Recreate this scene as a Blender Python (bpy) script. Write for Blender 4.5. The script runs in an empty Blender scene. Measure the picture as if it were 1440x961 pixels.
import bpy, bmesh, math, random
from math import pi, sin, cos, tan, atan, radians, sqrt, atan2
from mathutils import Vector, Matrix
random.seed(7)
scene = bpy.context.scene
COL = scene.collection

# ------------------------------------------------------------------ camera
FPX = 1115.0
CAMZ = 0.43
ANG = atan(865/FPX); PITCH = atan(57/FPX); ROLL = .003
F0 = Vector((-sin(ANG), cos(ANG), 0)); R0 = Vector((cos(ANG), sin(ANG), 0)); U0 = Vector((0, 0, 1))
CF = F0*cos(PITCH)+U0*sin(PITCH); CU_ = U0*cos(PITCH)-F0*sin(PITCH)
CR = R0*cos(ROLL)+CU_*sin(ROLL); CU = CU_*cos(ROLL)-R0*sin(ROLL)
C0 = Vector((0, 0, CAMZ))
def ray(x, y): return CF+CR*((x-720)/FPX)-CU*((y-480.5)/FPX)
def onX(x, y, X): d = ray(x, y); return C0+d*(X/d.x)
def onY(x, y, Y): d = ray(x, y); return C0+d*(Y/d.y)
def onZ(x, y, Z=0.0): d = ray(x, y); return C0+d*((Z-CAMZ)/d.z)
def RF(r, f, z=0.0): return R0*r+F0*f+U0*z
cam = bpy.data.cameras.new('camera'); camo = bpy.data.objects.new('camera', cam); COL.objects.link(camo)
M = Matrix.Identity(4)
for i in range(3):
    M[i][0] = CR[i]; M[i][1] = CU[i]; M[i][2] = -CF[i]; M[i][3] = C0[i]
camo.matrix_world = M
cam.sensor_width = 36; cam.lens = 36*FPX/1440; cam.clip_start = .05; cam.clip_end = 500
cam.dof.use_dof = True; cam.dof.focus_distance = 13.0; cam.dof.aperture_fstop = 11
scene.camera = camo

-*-

• [EXERCISE BRIEF]
Every line of the data above should be reproduced word for word.

• [EXERCISE ANSWER]
Recreate this scene as a Blender Python (bpy) script. Write for Blender 4.5. The script runs in an empty Blender scene. Measure the picture as if it were 1440x961 pixels.
import bpy, bmesh, math, random
from math import pi, sin, cos, tan, atan, radians, sqrt, atan2
from mathutils import Vector, Matrix
random.seed(7)
scene = bpy.context.scene
COL = scene.collection

# ------------------------------------------------------------------ camera
FPX = 1115.0
CAMZ = 0.43
ANG = atan(865/FPX); PITCH = atan(57/FPX); ROLL = .003
F0 = Vector((-sin(ANG), cos(ANG), 0)); R0 = Vector((cos(ANG), sin(ANG), 0)); U0 = Vector((0, 0, 1))
CF = F0*cos(PITCH)+U0*sin(PITCH); CU_ = U0*cos(PITCH)-F0*sin(PITCH)
CR = R0*cos(ROLL)+CU_*sin(ROLL); CU = CU_*cos(ROLL)-R0*sin(ROLL)
C0 = Vector((0, 0, CAMZ))
def ray(x, y): return CF+CR*((x-720)/FPX)-CU*((y-480.5)/FPX)
def onX(x, y, X): d = ray(x, y); return C0+d*(X/d.x)
def onY(x, y, Y): d = ray(x, y); return C0+d*(Y/d.y)
def onZ(x, y, Z=0.0): d = ray(x, y); return C0+d*((Z-CAMZ)/d.z)
def RF(r, f, z=0.0): return R0*r+F0*f+U0*z
cam = bpy.data.cameras.new('camera'); camo = bpy.data.objects.new('camera', cam); COL.objects.link(camo)
M = Matrix.Identity(4)
for i in range(3):
    M[i][0] = CR[i]; M[i][1] = CU[i]; M[i][2] = -CF[i]; M[i][3] = C0[i]
camo.matrix_world = M
cam.sensor_width = 36; cam.lens = 36*FPX/1440; cam.clip_start = .05; cam.clip_end = 500
cam.dof.use_dof = True; cam.dof.focus_distance = 13.0; cam.dof.aperture_fstop = 11
scene.camera = camo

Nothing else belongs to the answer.